Unfortunately, the IBM PS/2 models are incapable of telling the physical difference between a high and low density disk. This means that unless given specific instructions on what density to use in formatting the disk, it will basically take a usually guesses wrong.

The PS/2 models will quite happily format a low density disk to high density or a high density disk to low density. This means you end up with a disk that can be read in any of the PS/2 models, but not in any of the other models in the labs.

You will usually get a "General Failure Reading Drive A:" error on the disk if you try to use it in another brand (Zenith for example). If this happens to you, the simplest thing to do is take the disk back to one of the PS/2 machines and use it there.

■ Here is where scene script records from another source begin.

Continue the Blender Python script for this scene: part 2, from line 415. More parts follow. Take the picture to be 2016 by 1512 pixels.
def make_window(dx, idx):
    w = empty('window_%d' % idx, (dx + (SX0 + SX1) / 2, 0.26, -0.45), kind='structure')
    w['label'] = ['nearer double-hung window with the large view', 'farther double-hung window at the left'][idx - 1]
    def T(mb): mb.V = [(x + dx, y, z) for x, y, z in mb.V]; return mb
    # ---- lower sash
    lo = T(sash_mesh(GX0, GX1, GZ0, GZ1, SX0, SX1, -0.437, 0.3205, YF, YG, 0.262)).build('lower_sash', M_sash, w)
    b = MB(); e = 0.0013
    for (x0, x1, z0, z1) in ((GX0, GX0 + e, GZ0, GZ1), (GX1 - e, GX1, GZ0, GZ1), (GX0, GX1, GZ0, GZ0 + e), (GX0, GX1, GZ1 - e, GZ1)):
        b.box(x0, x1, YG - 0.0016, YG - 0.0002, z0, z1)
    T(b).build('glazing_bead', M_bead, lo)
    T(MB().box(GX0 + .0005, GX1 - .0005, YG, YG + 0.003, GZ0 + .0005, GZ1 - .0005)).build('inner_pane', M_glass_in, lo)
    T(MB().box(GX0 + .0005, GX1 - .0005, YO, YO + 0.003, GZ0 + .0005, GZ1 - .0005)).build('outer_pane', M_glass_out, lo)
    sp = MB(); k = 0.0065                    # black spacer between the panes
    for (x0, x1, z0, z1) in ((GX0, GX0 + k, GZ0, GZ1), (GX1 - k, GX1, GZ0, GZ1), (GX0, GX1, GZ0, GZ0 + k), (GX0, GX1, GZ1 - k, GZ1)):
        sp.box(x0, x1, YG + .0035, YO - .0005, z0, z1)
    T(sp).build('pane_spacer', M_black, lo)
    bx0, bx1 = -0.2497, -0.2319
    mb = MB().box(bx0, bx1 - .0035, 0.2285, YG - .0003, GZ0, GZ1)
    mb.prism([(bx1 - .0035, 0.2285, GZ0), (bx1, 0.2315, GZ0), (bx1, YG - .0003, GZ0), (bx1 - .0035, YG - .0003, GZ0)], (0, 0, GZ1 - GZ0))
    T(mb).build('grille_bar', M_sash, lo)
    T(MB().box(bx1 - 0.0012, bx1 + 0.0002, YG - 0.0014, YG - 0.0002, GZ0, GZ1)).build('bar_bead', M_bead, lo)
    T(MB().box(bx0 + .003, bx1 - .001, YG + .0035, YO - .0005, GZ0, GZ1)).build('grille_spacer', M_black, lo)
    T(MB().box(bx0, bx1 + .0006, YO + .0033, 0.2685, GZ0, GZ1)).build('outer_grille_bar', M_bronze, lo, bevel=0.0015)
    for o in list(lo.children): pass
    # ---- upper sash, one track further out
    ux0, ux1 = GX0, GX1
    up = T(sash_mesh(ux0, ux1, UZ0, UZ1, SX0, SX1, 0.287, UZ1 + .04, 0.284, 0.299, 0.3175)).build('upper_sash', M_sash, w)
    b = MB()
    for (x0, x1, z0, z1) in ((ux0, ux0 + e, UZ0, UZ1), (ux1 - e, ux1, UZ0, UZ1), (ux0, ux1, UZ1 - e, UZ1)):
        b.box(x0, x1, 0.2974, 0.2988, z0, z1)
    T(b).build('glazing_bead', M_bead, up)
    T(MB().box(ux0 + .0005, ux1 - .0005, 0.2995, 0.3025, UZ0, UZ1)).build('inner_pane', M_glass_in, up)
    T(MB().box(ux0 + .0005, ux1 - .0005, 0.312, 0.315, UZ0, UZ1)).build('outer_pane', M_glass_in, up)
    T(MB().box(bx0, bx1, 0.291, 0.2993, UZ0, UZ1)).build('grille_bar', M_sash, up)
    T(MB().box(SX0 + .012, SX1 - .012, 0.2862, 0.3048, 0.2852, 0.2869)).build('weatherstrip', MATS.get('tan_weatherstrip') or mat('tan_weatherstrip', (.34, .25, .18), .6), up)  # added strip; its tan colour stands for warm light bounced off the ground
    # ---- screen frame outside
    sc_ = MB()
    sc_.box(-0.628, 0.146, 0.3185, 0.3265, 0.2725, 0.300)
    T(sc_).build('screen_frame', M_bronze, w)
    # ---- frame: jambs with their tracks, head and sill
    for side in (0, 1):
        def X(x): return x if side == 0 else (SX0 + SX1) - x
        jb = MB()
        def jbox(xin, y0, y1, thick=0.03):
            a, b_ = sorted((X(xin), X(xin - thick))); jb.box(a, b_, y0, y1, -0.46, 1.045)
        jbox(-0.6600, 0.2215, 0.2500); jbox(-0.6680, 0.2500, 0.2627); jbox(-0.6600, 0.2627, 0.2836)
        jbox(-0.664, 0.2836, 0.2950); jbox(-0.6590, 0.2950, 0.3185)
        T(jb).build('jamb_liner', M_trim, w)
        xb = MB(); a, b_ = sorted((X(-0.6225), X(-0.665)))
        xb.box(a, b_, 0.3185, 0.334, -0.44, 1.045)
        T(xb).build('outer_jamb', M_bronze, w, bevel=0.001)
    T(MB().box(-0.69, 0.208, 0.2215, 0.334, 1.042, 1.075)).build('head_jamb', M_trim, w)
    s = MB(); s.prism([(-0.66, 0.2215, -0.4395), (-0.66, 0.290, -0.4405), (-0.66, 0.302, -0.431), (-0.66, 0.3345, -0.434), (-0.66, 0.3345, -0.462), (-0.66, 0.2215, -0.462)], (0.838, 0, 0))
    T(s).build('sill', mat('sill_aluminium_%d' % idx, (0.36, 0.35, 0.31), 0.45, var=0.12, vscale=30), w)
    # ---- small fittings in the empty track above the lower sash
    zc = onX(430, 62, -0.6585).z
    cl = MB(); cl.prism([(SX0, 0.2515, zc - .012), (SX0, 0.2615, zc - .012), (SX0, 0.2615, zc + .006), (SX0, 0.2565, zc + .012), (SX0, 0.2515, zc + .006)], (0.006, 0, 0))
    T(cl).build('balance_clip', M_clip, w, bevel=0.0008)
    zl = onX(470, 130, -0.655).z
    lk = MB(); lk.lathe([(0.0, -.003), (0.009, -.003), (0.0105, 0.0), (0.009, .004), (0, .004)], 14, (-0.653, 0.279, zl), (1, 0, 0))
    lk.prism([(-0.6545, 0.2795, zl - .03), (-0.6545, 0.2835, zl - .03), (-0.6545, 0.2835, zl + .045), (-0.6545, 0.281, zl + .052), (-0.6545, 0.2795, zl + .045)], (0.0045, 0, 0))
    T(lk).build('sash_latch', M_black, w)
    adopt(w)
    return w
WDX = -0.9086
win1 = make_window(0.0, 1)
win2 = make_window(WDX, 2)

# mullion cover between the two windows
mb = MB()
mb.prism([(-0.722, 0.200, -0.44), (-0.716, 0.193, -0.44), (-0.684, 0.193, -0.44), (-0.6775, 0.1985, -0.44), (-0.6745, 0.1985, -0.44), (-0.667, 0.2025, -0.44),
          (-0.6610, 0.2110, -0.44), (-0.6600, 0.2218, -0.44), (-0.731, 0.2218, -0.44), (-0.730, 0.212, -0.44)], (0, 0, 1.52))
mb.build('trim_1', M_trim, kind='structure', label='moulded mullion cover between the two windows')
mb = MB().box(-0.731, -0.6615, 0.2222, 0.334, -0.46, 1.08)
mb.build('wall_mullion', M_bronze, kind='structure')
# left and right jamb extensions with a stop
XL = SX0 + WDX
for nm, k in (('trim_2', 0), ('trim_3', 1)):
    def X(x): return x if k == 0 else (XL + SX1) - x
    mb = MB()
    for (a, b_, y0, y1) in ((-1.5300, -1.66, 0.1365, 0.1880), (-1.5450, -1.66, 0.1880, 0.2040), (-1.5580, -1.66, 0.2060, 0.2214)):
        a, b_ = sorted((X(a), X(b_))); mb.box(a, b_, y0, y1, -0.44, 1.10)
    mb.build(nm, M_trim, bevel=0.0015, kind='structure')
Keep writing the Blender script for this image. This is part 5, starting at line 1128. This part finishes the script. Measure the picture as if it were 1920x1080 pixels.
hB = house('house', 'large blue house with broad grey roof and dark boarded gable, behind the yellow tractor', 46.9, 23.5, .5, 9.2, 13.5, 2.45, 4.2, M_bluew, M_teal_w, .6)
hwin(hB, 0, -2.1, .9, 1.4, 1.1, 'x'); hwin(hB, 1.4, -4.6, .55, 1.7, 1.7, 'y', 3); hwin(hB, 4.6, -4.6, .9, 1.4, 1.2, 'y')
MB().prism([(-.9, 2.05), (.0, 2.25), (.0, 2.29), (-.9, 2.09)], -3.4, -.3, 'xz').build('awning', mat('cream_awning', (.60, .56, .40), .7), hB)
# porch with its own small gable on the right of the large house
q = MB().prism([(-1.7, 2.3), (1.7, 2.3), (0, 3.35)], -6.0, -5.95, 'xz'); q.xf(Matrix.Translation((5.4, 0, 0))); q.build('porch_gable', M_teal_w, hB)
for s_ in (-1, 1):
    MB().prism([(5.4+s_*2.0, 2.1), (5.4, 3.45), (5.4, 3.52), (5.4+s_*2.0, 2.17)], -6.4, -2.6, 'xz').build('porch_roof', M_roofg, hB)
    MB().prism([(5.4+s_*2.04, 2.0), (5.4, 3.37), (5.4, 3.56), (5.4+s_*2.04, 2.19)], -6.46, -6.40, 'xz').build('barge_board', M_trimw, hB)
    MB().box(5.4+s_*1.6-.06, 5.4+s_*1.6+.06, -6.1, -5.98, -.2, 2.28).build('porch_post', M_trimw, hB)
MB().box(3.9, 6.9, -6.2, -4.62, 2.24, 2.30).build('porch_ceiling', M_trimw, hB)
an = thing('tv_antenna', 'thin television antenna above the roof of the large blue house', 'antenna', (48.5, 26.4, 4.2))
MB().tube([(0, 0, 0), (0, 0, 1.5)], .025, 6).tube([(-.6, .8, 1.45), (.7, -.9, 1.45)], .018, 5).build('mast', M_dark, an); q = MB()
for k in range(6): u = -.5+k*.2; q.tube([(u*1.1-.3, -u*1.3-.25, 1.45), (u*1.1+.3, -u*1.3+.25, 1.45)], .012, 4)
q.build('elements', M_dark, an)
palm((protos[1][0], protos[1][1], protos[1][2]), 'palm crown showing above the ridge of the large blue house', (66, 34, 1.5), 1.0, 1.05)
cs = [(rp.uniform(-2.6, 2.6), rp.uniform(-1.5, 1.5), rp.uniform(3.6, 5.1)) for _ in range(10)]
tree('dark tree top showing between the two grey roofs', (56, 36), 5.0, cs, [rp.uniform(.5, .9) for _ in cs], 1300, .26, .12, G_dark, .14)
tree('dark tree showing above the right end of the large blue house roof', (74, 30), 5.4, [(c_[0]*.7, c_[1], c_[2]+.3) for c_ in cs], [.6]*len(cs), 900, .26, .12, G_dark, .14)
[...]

They should continue to read and write the disk just fine.


If you want to format a disk in one of the PS/2 models that will be readable in other brands of machines, you must tell the FORMAT command what density to use on the disk. The following commands will work on the student lab network:

For LOW density disks: FORMAT A: /N:9 /T:80
For HIGH Density disks: FORMAT A: /N:18 /T:80

Since all of our lab computers will now work with HIGH density disks, if you use the commands listed above it should solve the disk density confusion and allow you to use any disk in any machine.

Making a Boot disk in the student Labs

We've had questions from students asking how they can make a bootable disk from the student lab machines. Though it is not necessary to have boot disks to run any of the machines in the labs, occasionally an instructor will assign the task of making such a disk as a class assignment. There are some small differences in using FORMAT for this task because of the network security required in the labs.

The following commands should avoid those problems.

Exit to Dos (Press ESC from the lab network menu)

Execute the following commands:

C: (This step is REQUIRED)

FORMAT A: /N:9 /T:80 /S (For LOW density disks) or
FORMAT A: /N:18 /T:80 /S (For HIGH density disks)

Swapping Disks

When applications are selected from the main menu one of the first things that students see is a message warning them not to remove their data disk while still in the application. THIS IS IMPORTANT!

In the past, instructors have told students to ignore the message and swap disks in the middle of an application. This causes irreversible damage to the file structure on the disk and can result in complete loss of data, not just the file being worked on but the entire disk. It is imperative that students not remove the disk from the drive while inside any application for any reason. Even taking a disk out, putting another one in and then returning the original disk to the drive is dangerous. In fact, this can cause loss of BOTH disks.